Calculate how many lines in the following records hold the word "this", and report that number without comment.

### MATERIAL TO PROCESS
= = = = = = =

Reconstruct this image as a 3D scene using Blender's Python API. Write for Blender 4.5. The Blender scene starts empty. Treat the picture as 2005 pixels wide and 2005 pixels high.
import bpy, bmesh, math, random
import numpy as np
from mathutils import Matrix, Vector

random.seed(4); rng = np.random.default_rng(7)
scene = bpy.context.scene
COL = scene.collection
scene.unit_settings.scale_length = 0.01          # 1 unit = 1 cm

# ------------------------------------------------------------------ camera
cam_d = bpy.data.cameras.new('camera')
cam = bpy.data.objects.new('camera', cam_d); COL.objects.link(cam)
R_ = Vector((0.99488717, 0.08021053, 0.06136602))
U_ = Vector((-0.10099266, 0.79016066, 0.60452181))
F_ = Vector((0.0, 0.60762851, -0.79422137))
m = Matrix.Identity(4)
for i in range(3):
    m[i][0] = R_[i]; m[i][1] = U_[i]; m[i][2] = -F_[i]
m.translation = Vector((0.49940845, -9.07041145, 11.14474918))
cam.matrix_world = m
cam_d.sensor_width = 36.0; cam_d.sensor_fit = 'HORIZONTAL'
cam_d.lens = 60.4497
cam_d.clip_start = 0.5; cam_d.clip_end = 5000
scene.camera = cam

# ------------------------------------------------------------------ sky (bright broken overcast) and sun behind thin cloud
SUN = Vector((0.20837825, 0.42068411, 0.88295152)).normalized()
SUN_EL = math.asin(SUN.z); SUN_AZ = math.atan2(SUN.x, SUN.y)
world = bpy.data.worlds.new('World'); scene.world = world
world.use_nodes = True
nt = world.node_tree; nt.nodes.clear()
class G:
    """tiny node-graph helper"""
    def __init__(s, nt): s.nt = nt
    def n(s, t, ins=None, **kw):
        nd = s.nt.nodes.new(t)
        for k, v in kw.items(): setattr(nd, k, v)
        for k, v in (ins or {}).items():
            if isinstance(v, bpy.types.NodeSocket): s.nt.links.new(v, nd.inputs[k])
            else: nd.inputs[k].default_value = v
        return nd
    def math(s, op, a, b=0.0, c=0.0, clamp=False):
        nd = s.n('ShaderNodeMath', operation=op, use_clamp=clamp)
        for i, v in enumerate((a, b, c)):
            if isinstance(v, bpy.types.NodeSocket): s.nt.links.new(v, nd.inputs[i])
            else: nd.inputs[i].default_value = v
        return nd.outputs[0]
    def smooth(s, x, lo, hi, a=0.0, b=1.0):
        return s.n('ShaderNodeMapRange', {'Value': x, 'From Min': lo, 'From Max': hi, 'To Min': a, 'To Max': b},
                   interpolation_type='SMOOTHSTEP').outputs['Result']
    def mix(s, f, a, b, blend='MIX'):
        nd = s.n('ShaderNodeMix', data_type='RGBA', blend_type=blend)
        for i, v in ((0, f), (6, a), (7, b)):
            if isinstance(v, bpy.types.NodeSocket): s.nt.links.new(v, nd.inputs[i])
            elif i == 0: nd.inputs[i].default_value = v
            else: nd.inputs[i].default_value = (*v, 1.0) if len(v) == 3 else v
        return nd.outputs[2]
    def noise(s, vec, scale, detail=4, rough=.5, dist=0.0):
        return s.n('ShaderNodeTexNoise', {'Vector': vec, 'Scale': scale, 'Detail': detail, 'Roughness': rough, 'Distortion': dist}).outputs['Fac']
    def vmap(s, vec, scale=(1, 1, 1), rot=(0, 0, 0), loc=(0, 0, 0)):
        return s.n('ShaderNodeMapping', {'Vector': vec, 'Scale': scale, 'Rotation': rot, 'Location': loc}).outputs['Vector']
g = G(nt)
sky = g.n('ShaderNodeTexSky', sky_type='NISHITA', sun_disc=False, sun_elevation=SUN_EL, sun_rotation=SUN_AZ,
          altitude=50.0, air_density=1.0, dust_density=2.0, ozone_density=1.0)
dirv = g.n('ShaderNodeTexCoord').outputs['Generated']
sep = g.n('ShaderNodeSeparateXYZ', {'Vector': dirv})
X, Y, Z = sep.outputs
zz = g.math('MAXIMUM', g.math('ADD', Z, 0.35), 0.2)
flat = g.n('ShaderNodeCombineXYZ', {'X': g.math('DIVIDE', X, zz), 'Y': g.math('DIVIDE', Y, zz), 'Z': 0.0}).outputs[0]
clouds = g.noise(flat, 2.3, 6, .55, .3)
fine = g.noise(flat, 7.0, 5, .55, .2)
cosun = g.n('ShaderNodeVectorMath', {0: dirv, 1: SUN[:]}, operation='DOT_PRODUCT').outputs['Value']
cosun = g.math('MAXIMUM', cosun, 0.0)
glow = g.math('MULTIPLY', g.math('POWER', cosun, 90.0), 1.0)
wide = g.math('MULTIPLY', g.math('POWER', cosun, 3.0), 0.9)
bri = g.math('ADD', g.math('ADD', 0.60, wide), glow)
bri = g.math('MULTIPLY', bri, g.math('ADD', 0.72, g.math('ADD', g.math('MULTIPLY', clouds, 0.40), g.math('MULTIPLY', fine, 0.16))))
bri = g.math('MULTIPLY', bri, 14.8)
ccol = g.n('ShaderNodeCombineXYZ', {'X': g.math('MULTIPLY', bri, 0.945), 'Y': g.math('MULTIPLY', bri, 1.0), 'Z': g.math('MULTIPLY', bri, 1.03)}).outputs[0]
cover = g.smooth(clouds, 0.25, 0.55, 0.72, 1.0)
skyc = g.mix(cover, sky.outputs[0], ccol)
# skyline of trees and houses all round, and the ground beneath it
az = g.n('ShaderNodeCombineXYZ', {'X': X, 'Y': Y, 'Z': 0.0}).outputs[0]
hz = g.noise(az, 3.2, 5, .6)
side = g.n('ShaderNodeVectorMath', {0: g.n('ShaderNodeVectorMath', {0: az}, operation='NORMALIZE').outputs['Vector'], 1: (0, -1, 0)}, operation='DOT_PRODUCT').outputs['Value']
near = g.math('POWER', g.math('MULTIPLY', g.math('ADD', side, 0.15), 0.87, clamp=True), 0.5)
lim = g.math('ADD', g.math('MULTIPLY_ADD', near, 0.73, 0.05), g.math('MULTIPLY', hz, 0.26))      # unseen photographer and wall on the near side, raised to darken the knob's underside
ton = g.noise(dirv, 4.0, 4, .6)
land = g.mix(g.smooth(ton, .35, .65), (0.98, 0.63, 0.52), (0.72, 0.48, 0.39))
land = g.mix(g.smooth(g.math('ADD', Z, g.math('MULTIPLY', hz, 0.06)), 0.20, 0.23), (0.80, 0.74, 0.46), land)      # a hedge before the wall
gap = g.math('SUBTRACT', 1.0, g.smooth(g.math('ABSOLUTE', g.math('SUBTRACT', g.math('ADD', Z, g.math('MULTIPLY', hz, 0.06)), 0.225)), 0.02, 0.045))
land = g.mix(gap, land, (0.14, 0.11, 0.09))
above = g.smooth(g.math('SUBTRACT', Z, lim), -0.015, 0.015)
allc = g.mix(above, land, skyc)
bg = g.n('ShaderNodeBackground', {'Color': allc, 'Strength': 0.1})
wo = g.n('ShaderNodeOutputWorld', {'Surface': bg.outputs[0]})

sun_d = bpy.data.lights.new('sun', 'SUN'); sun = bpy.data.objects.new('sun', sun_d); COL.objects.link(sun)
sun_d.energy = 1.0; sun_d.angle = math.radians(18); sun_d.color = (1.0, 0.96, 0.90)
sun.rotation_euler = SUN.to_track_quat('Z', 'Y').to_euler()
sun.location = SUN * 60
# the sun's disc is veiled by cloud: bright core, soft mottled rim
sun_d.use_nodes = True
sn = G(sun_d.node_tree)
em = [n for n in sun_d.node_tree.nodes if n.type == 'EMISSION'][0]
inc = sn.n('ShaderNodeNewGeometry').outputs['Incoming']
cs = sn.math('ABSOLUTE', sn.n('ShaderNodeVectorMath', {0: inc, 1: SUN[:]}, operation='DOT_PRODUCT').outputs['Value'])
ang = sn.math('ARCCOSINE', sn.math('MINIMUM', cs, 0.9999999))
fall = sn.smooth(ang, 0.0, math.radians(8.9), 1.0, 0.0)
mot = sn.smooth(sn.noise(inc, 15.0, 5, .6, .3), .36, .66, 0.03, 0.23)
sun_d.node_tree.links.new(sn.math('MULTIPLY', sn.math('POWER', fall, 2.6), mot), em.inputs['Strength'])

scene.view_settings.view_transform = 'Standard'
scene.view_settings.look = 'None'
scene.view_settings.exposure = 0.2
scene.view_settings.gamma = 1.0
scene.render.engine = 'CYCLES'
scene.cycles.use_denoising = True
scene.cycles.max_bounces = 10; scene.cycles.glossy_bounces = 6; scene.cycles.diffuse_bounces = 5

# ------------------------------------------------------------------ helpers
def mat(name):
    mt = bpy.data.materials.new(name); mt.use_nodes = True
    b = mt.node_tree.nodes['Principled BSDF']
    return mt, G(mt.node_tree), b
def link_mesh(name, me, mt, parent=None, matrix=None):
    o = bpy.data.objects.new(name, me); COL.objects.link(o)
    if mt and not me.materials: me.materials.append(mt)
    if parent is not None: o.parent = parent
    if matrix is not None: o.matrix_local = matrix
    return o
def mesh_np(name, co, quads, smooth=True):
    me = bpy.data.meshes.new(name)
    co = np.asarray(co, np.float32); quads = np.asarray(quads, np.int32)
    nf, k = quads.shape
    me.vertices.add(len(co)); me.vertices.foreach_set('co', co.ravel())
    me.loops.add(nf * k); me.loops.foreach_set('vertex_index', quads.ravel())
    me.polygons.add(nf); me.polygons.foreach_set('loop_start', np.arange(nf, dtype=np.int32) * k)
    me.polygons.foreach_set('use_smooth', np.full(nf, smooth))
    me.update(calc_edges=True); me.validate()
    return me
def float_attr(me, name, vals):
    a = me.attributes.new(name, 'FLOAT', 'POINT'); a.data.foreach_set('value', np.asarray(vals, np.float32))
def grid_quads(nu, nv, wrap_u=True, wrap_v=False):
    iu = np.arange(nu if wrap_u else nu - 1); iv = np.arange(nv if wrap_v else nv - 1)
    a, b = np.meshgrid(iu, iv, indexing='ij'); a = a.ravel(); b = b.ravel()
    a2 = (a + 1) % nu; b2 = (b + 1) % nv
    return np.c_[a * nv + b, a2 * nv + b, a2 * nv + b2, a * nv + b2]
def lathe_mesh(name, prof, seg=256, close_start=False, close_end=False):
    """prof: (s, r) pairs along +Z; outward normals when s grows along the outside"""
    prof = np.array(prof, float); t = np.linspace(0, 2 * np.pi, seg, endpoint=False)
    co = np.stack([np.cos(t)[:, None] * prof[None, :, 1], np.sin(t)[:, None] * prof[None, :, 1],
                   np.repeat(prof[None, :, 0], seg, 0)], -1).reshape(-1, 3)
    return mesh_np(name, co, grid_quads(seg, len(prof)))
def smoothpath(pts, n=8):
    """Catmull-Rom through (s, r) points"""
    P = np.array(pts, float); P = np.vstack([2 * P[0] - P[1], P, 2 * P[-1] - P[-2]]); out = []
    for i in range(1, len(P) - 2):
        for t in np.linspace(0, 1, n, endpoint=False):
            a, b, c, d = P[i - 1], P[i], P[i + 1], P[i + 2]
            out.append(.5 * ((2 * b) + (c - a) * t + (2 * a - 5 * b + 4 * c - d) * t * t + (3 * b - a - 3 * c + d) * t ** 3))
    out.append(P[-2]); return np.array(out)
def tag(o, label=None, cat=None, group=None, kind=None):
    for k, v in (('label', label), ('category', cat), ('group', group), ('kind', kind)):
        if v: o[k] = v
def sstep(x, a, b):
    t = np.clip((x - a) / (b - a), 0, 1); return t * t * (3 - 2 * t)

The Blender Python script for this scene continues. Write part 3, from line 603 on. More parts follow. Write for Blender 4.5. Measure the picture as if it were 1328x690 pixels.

= = = = = = =

### EXPECTED ANSWER
2